Шиллер был сыном фельдшера. Попал рано в Карлсшуле, в школу эрцгерцога Карла, который являлся лично инспектором, сажал в карцер, издевался над мальчиками. Шиллеру пришлось бежать. В бегах он задумал своих «Разбойников». И вся остальная жизнь его протекала, как жизнь чахоточного, погибавшего в бедности человека. Никогда он не зарабатывал достаточно литературным трудом, и только в конце жизни, когда он подружился с Гёте, тот протянул ему руку и помог, давши кафедру в Иенском университете. Тогда Шиллер вздохнул свободнее.

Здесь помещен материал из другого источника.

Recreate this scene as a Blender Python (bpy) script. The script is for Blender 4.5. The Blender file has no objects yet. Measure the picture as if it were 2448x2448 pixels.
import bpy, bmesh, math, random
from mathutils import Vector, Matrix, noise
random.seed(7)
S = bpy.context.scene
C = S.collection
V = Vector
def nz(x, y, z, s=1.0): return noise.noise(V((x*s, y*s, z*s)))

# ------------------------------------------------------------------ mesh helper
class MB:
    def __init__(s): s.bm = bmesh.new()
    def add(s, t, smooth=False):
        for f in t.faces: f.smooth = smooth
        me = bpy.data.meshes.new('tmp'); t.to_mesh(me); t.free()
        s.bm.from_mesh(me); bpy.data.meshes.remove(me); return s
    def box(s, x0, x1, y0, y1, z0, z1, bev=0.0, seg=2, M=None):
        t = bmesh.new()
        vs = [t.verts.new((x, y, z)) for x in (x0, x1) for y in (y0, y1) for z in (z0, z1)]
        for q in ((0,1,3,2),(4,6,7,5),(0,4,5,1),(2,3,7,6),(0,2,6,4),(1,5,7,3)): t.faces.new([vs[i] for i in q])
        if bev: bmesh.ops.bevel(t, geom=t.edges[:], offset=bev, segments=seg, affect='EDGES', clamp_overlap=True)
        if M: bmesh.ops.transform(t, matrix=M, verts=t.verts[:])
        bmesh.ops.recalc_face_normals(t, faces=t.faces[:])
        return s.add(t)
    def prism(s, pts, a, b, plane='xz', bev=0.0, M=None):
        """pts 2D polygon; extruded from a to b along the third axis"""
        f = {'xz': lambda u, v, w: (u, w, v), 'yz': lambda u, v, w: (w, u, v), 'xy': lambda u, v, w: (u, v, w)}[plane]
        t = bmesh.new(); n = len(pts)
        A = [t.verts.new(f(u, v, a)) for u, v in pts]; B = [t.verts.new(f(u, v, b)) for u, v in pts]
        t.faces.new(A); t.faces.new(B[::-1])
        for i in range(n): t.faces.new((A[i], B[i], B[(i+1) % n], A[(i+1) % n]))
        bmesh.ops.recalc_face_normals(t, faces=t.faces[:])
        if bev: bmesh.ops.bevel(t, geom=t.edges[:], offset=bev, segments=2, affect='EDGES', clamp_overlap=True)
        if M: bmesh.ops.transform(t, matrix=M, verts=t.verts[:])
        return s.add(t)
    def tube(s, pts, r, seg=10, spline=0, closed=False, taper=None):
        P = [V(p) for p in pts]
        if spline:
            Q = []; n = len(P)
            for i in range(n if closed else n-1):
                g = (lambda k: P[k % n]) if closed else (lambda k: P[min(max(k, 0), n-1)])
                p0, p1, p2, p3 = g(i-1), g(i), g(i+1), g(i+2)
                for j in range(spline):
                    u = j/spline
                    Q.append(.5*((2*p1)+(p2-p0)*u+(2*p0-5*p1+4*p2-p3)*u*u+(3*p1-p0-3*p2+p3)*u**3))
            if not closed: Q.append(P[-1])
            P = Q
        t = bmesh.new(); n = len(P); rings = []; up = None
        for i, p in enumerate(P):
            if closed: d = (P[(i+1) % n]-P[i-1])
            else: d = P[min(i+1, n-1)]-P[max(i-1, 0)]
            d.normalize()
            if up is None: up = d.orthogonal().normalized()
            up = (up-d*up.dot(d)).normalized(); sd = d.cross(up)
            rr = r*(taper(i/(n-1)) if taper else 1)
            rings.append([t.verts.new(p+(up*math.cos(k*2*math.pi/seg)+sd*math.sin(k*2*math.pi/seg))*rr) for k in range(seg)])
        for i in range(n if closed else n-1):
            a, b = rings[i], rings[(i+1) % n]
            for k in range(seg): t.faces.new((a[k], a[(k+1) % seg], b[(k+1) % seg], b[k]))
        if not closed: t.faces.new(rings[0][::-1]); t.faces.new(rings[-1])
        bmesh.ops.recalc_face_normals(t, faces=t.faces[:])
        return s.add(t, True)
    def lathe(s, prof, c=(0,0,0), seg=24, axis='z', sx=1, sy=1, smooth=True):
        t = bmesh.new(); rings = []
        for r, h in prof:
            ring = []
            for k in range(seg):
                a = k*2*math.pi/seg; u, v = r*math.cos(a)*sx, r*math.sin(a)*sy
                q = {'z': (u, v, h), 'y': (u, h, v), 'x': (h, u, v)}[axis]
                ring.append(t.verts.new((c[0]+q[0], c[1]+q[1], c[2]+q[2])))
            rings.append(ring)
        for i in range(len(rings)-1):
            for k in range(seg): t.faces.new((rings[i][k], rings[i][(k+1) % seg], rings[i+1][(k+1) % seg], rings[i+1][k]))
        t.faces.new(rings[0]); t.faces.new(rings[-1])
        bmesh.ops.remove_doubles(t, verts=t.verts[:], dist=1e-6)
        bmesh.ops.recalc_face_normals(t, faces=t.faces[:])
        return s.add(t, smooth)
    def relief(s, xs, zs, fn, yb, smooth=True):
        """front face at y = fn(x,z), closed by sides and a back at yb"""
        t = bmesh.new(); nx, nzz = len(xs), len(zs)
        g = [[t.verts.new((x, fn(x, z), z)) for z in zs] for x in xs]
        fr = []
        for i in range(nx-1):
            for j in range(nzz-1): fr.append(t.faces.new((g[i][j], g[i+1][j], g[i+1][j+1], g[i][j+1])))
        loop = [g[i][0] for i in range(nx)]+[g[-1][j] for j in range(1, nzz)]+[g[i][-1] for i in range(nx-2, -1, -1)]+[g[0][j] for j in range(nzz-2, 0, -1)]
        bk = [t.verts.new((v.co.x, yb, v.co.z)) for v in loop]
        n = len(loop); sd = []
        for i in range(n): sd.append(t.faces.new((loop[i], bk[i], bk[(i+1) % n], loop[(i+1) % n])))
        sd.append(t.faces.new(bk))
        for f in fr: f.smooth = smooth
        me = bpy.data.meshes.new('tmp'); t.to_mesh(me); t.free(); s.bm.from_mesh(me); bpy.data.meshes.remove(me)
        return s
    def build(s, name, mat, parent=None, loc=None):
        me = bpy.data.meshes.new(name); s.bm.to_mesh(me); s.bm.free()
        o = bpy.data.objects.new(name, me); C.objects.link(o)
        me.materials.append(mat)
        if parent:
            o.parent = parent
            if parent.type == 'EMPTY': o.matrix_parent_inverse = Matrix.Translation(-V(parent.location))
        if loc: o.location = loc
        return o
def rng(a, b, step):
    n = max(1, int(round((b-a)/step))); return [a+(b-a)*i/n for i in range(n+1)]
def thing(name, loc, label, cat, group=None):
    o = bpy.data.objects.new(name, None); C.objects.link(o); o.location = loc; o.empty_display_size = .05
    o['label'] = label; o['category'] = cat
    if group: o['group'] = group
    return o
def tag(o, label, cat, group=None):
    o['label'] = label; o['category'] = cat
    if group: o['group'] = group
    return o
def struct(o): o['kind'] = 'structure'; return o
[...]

Гёте был сын богатого франкфуртского купца, имел мать, хорошую женщину, которая дала ему много счастья в детстве. Был красив. Всегда имел хорошие средства, имел огромный успех у публики, у товарищей, у женщин, — и так всю жизнь. Он очень скоро был отмечен мейнингенским эрцгерцогом, который сделал его своим другом и министром. Он мог жить в безусловном комфорте, имел средства для научных изысканий, имел досуг для поэтических сочинений, мог совершать путешествия, например свое знаменитое путешествие в Италию, которое ему очень много дало. Его жизнь — непрерывная цепь очень красивых и обогащающих душу романов. В тогдашнее глухое время, когда немецкие женщины представляли собой мало положительный тип, Гёте благодаря своей привлекательности, своему личному очарованию как раз умел приближать к себе самые лучшие натуры. Жизнь его была полна удач и счастья. Вследствие этого ему легко было сделаться тем «олимпийцем», каким его обыкновенно рисуют, — правда, замечая при этом, что в нем много холодности, равнодушия, что Гёте слишком заботился о своем равновесии, о своем научном кабинете, о своих трудах и как будто ограждался китайской стеной от мира. Это в значительной степени верно. Почему это так? Потому ли, что Гёте действительно бессердечный человек? Нет, он был сердечным человеком. Это видно из целого ряда фактов, из целого ряда его произведений, например, в «Вертере». В знаменитой его драме «Торквато Tacco» поэт изображается мягким, сердечным, отзывчивым человеком, готовым увлечься до предела, и ему противопоставляется холодный придворный Антонио, старающийся поставить Tacco в рамки разумности. Tacco изображается живущим при дворе князя, который напоминает того эрцгерцога, у которого жил Гёте. Гёте знал, что поэты, живущие при дворе, должны остерегаться, иначе могут погибнуть, потому что все герцоги — звериное отродье, и нежное сердце может истечь кровью, если не будешь очень и очень осторожным. Нужно большое уменье и большой ум, чтобы жить с этими волками. Гёте таким умом обладал.